Work to complete
Write out the listing, please, but only from its first line through the line containing "math.cos(ROLL) * _U0", exactly as given and without pictures.

Dataset extract
* Start *

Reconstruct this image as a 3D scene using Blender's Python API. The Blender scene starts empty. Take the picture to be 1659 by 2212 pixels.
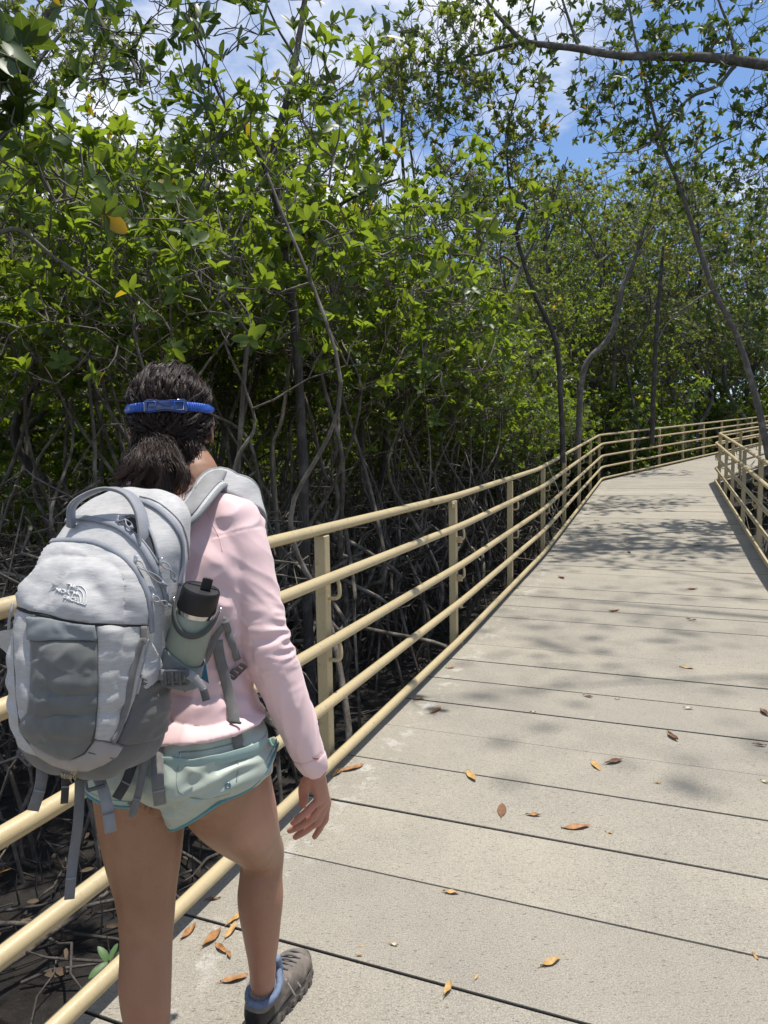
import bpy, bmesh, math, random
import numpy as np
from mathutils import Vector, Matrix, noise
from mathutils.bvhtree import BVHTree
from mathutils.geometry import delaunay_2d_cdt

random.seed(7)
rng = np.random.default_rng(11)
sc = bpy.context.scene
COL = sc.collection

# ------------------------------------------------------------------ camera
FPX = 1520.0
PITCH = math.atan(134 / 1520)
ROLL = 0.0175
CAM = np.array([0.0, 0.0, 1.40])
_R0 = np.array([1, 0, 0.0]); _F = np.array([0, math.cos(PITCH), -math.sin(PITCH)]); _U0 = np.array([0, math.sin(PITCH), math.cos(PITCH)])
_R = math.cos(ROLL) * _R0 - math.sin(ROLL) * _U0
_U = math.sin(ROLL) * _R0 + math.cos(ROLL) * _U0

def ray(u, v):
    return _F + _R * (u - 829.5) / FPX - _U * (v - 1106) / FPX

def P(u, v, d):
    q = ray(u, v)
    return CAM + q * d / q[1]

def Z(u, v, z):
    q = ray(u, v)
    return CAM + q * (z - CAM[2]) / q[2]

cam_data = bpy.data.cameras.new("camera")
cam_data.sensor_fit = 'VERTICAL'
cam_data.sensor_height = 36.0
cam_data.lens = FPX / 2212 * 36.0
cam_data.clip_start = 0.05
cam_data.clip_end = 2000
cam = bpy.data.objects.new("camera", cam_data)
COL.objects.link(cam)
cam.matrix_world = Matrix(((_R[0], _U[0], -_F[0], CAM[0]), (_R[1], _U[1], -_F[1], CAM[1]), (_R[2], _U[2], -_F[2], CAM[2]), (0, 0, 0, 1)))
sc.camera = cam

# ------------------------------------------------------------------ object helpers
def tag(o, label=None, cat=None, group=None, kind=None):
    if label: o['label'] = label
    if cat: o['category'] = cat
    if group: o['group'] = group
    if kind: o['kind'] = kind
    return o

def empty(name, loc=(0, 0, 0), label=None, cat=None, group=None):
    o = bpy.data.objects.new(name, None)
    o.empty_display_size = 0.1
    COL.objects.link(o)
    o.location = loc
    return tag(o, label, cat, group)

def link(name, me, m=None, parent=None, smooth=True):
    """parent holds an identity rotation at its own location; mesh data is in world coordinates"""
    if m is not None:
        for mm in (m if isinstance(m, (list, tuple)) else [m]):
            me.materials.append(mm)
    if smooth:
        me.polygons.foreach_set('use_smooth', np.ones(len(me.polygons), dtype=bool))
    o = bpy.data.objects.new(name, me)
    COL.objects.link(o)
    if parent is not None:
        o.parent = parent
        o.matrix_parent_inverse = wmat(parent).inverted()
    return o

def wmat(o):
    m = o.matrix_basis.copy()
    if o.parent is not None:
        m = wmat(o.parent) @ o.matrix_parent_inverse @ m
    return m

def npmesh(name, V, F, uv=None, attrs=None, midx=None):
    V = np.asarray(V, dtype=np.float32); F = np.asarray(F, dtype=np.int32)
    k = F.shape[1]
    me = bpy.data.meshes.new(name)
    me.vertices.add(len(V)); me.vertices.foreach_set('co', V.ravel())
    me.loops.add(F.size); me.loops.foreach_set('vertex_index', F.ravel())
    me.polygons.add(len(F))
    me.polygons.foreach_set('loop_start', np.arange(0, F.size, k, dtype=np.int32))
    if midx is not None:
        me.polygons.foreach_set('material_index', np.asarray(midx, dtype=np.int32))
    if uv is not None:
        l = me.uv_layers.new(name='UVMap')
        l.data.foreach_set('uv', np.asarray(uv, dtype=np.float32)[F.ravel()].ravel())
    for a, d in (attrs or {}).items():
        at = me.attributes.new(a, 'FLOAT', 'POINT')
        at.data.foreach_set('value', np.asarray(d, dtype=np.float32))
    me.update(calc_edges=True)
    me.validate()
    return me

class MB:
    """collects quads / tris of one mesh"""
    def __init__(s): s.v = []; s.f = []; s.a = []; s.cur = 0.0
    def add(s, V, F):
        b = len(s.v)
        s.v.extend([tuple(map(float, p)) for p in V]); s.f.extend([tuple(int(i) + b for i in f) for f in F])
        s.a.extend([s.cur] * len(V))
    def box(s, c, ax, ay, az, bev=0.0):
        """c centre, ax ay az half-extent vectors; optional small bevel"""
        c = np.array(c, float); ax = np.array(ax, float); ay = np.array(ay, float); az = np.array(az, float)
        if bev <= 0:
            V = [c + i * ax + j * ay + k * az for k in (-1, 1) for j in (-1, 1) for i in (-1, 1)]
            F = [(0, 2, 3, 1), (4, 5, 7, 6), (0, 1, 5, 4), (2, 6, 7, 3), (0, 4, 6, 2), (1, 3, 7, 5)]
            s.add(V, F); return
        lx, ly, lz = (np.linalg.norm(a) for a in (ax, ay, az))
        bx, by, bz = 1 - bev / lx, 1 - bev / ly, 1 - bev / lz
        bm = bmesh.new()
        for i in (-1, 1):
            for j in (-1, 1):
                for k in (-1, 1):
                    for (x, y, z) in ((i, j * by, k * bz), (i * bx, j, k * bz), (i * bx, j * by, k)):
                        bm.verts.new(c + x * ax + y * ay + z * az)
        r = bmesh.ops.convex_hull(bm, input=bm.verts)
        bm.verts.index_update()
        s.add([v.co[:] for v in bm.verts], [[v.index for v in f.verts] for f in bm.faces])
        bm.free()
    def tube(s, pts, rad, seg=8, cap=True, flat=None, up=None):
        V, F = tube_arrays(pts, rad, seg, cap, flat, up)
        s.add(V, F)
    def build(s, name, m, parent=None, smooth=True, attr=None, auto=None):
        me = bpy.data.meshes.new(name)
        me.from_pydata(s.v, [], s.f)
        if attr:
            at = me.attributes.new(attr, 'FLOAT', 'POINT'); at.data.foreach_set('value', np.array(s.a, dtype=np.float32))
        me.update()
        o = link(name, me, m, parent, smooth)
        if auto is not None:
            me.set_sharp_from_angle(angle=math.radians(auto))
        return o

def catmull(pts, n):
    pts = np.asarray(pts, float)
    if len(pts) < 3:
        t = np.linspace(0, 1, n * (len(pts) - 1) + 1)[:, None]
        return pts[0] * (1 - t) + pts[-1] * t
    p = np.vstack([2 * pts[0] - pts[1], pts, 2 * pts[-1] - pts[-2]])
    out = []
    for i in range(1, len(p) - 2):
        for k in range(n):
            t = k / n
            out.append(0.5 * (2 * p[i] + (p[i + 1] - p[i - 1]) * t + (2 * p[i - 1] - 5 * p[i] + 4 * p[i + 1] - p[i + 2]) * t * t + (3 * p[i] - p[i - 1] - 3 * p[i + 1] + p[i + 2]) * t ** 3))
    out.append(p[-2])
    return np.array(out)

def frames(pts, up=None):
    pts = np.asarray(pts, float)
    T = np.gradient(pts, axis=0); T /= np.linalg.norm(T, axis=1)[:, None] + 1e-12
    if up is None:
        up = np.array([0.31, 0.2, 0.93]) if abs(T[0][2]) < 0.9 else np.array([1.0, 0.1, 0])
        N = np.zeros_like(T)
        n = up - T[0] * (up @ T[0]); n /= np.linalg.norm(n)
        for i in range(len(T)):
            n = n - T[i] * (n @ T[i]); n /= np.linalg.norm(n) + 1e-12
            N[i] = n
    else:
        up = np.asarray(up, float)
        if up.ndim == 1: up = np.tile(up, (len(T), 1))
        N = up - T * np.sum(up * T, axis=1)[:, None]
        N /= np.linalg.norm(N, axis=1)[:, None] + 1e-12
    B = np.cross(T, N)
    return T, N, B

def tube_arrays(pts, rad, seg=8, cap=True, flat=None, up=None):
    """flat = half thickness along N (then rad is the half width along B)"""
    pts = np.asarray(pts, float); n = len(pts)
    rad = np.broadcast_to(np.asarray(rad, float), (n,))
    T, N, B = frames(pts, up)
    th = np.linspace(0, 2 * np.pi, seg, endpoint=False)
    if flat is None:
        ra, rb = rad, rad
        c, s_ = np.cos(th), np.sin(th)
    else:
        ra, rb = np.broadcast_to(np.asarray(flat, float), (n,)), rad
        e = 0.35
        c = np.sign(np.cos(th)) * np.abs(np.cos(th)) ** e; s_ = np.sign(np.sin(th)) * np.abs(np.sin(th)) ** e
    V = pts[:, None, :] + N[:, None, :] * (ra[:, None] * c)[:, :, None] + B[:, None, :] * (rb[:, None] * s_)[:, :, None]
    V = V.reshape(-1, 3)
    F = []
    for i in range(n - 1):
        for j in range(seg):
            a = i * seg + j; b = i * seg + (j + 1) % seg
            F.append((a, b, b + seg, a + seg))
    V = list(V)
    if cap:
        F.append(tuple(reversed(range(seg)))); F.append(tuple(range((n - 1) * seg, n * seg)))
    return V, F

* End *

Full answer
Reconstruct this image as a 3D scene using Blender's Python API. The Blender scene starts empty. Take the picture to be 1659 by 2212 pixels.
import bpy, bmesh, math, random
import numpy as np
from mathutils import Vector, Matrix, noise
from mathutils.bvhtree import BVHTree
from mathutils.geometry import delaunay_2d_cdt

random.seed(7)
rng = np.random.default_rng(11)
sc = bpy.context.scene
COL = sc.collection

# ------------------------------------------------------------------ camera
FPX = 1520.0
PITCH = math.atan(134 / 1520)
ROLL = 0.0175
CAM = np.array([0.0, 0.0, 1.40])
_R0 = np.array([1, 0, 0.0]); _F = np.array([0, math.cos(PITCH), -math.sin(PITCH)]); _U0 = np.array([0, math.sin(PITCH), math.cos(PITCH)])
_R = math.cos(ROLL) * _R0 - math.sin(ROLL) * _U0
_U = math.sin(ROLL) * _R0 + math.cos(ROLL) * _U0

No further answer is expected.